Sinhá

Se a dona se banhou
Eu não estava lá
Por Deus Nosso Senhor
Eu não olhei Sinhá
Estava lá na roça
Sou de olhar ninguém
Não tenho mais cobiça
Nem enxergo bem

Para que me pôr no tronco
Para que me aleijar
Eu juro a vosmecê
Que nunca vi Sinhá
[…]
Por que talhar meu corpo
Eu não olhei Sinhá
Para que que vosmincê
Meus olhos vai furar
Eu choro em iorubá
Mas oro por Jesus
Para que que vassuncê
Me tira a luz.

CHICO BUARQUE; JOÃO BOSCO. Chico. Rio de Janeiro: Biscoito Fino, 2011 (fragmentado).

No fragmento da letra da canção, o vocabulário empregado e a situação retratada são relevantes para o patrimônio linguístico e identitário do país, na medida em que

  • a

    remetem à violência física e simbólica contra os povos escravizados.

  • b

    valorizam as influências da cultura africana sobre a música nacional.

  • c

    relativizam o sincretismo constitutivo das práticas religiosas brasileiras.

  • d

    narram os infortúnios da relação amorosa entre membros de classes sociais diferentes.

  • e

    problematizam as diferentes visões de mundo na sociedade durante o período colonial.

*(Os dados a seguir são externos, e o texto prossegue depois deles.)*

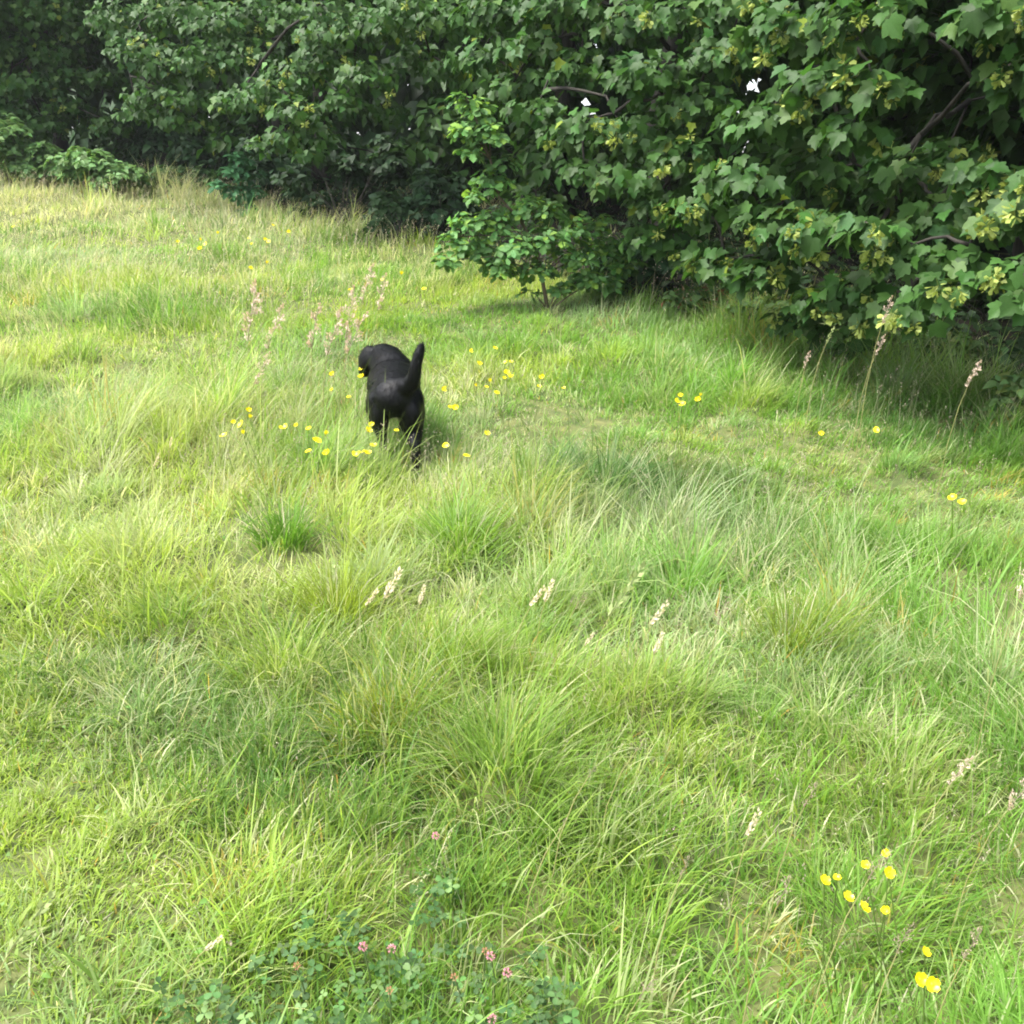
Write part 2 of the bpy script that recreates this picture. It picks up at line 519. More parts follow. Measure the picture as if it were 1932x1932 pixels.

Na letra da canção “Sinhá”, um escravo se defende da acusação de que teria cobiçado a esposa de seu senhor. Os versos “Para que me pôr no tronco”, “Para que me aleijar”, “Por que talhar meu corpo”, “Para que que vosmincê / Meus olhos vai furar” e “Para que que vassuncê / Me tira a luz” referem-se à violência praticada contra os escravos. Além disso, a variação do pronome de tratamento em “vosmecê”, “vosmincê” e vassuncê” constitui um dos elementos que formam o patrimônio linguístico do Brasil. A língua e as heranças violentas da escravidão contribuem com a formação da identidade nacional brasileira.